Ao deter-nos diante dos seis altares que recordam os cristãos mortos sob a violência totalitária do comunismo, do nazismo, assassinados na América, na Ásia e na Oceania, na Espanha e no México, na África, voltemos a percorrer espiritualmente muitas vicissitudes dolorosas do século passado. Muitos caíram enquanto cumpriam a missão evangelizadora da Igreja: seu sangue se misturou como dos cristãos autóctones, aos que havia sido comunicada a fé. Outros, com freqüência em condição de minoria, foram assassinados por ódio à fé. Por último, muitos foram imolados por não abandonar os necessitados, os pobres, os fiéis que lhes haviam sido confiados, sem temor às ameaças e perigos. São bispos, sacerdotes, religiosas e religiosos, fiéis leigos. Muitos! O servo de Deus João Paulo II, na celebração ecumênica do Jubileu pelos novos mártires, que se celebrou em 7 de maio de 2000 no Coliseu, disse que estes irmãos e irmãs na fé constituem uma espécie de grande quadro da humanidade cristã do século XX, um quadro das Bem-aventuranças, vivido até o derramamento de sangue. E costumava repetir que o testemunho de Cristo até o derramamento do sangue fala com uma voz mais forte que as divisões do passado.

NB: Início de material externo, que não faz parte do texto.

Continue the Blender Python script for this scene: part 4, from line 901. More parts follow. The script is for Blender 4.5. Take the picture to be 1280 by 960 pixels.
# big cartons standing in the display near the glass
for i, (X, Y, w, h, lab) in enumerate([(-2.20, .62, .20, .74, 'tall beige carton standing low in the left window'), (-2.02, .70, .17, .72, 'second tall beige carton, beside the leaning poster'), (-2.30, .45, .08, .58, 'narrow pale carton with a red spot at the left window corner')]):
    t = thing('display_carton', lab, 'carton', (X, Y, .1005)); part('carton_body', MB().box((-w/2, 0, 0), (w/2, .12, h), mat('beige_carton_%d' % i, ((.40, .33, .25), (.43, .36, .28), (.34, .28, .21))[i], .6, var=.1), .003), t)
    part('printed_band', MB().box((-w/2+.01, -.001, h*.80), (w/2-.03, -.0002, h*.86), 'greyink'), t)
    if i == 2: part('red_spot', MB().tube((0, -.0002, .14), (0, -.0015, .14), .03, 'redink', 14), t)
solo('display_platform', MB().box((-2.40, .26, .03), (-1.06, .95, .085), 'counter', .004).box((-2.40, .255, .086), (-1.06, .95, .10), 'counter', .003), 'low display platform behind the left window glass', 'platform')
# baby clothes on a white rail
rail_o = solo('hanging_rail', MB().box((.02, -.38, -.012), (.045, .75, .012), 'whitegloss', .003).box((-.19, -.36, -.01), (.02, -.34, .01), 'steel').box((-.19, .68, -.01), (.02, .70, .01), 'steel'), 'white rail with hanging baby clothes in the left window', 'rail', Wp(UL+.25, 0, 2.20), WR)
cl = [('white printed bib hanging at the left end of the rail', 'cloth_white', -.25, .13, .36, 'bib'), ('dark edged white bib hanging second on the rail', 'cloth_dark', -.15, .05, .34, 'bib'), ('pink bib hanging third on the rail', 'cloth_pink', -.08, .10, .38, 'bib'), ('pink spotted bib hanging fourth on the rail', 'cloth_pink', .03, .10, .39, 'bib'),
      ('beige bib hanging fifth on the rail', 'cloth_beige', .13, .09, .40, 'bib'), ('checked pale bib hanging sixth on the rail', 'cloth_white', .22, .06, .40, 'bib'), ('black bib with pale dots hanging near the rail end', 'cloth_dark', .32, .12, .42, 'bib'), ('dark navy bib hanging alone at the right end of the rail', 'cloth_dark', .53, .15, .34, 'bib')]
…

É verdade: aparentemente parece que a violência, os totalitarismos, a perseguição, a brutalidade cega se revelam mais fortes, calando a voz das testemunhas da fé, que podem parecer humanamente como fracassados da história. Mas Jesus ressuscitado ilumina seu testemunho e compreendemos assim o sentido do martírio. Diz neste sentido Tertuliano: «Plures efficimur quoties metimur a vobis: sanguis martyrum sêmen christianorum – Nós nos multiplicamos cada vez que somos segados por vós: o sangue dos mártires é semente de novos cristãos» (Apologeticum, 50, 13: CCL 1, 171). No fracasso, na humilhação de todos que sofrem por causa do Evangelho, atua uma força que o mundo não conhece: «quando estou frágil – exclama o apóstolo Paulo –, então é quando sou forte» (2 Coríntios 12, 10). É a força do amor, inerme e vitorioso, inclusive na aparente derrota. É a força que desafia e vence a morte.

Também este século XXI começou sob o sinal do martírio. Quando os cristãos são verdadeiramente fermento, luz e sal da terra, eles se convertem, por sua vez, como aconteceu com Cristo, em objeto de perseguições; como Ele, são «sinal de contradição». A convivência fraterna, o amor, a fé, as opções a favor dos mais pobres e pequeninos, que caracterizam a existência da comunidade cristã, suscitam às vezes uma aversão violenta. Que útil é então contemplar o testemunho luminoso de quem nos precedeu no sinal de uma fidelidade heróica até o martírio! E nesta antiga basílica, graças à atenção da Comunidade de Sant’Egidio, se custodia e venera a memória de muitas testemunhas da fé, mortas em tempos recentes.

Queridos amigos da Comunidade de Sant’Egidio: ao contemplar esses heróis da fé, esforçai-vos também por imitar a valentia e a perseverança no serviço ao Evangelho, especialmente entre os pobres. Sede construtores da paz e da reconciliação entre quem está em inimizade. Alimentai vossa fé com a escuta e a meditação da Palavra de Deus, com a oração cotidiana, com a participação ativa na santa missa. A autêntica amizade com Cristo será fonte de vosso amor mútuo. Apoiados em seu Espírito, podereis contribuir para a edificação de um mundo mais fraterno. Que a Virgem Santa, rainha dos mártires, vos apóie e vos ajude a ser autênticas testemunhas de Cristo. Amém!